**GIVEN REQUEST**
Print the material below exactly as it stands, please, from its first line to the line holding "0, bs.outputs[0], .16)", with no pictures.

**DATA**
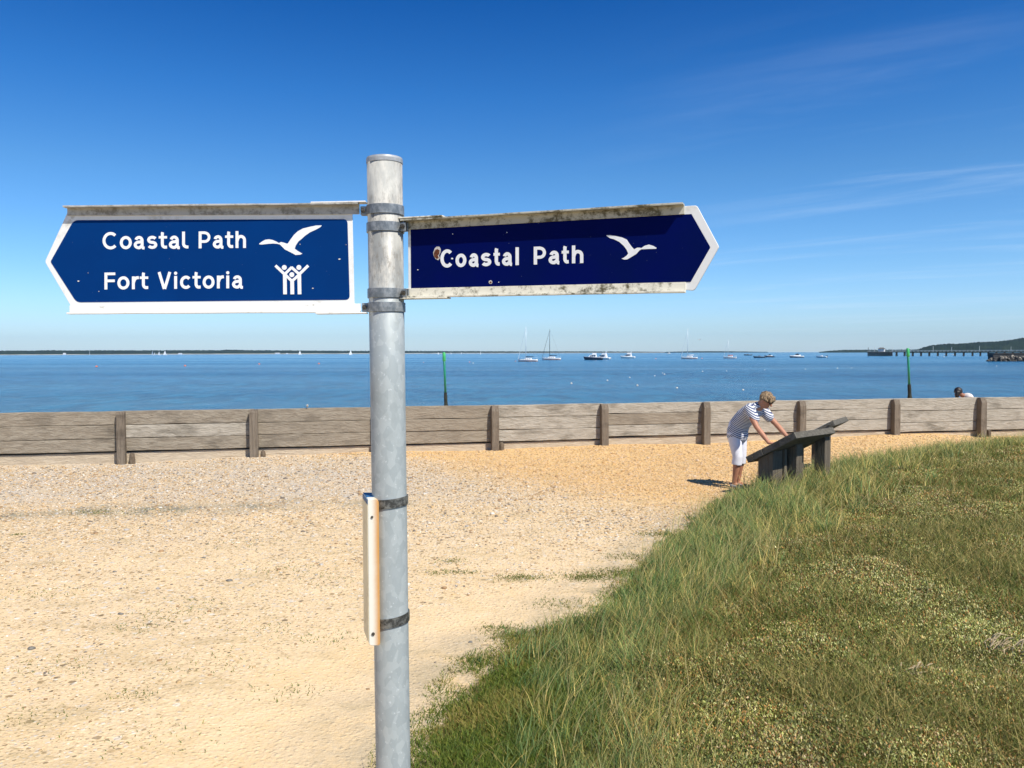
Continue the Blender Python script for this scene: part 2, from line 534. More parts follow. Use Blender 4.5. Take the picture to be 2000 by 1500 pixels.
c = n.mix(n.math('MULTIPLY', near, .3), c, (.012, .125, .20))
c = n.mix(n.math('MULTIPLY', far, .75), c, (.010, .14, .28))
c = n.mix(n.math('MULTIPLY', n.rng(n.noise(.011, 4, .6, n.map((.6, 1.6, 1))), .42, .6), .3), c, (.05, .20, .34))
h = n.math('ADD', n.math('MULTIPLY', w4, 1.0), n.math('MULTIPLY', w2, .45))
bs = n.new('ShaderNodeBump'); bs.inputs['Distance'].default_value = 1.3
n.ln(n.rng(xyz[1], 60, 700, .75, .2), bs.inputs['Strength']); n.ln(h, bs.inputs['Height'])
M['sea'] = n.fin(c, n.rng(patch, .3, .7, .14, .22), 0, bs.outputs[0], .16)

M['hull_white'] = simple('hull_white', (.82, .82, .80), .3, 0, .05, 2)
M['cabin_white'] = simple('cabin_white', (.78, .79, .80), .35, 0, .06, 3)
M['hull_dark'] = simple('hull_dark', (.02, .03, .06), .3, 0, .3, 2)
M['hull_grey'] = simple('hull_grey', (.10, .13, .17), .5, 0, .3, 2)
M['glass'] = simple('boat_glass', (.02, .03, .04), .12, 0, .2, 2)
M['antifoul'] = simple('antifoul', (.30, .13, .06), .6, 0, .2, 2)
M['spar_white'] = simple('spar_white', (.62, .70, .74), .35, .1, .1, 2)
M['spar_dark'] = simple('spar_dark', (.03, .05, .07), .4, 0, .1, 2)
M['cover_navy'] = simple('cover_navy', (.015, .05, .10), .8, 0, .2, 2)
M['sail'] = simple('sail_cloth', (.80, .82, .84), .7, 0, .05, 1)
M['orange'] = simple('buoy_orange', (.75, .16, .06), .5, 0, .15, 3)
M['buoy_white'] = simple('buoy_white', (.60, .57, .50), .45, 0, .08, 6)
M['buoy_band'] = simple('buoy_band', (.10, .09, .06), .7, 0, .3, 8)
M['buoy_pink'] = simple('buoy_pink', (.72, .24, .20), .5, 0, .15, 3)
M['green'] = simple('marker_green', (.008, .21, .115), .45, 0, .2, 3)
M['green_top'] = simple('marker_lime', (.05, .42, .13), .45, 0, .15, 3)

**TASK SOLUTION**
Continue the Blender Python script for this scene: part 2, from line 534. More parts follow. Use Blender 4.5. Take the picture to be 2000 by 1500 pixels.
c = n.mix(n.math('MULTIPLY', near, .3), c, (.012, .125, .20))
c = n.mix(n.math('MULTIPLY', far, .75), c, (.010, .14, .28))
c = n.mix(n.math('MULTIPLY', n.rng(n.noise(.011, 4, .6, n.map((.6, 1.6, 1))), .42, .6), .3), c, (.05, .20, .34))
h = n.math('ADD', n.math('MULTIPLY', w4, 1.0), n.math('MULTIPLY', w2, .45))
bs = n.new('ShaderNodeBump'); bs.inputs['Distance'].default_value = 1.3
n.ln(n.rng(xyz[1], 60, 700, .75, .2), bs.inputs['Strength']); n.ln(h, bs.inputs['Height'])
M['sea'] = n.fin(c, n.rng(patch, .3, .7, .14, .22), 0, bs.outputs[0], .16)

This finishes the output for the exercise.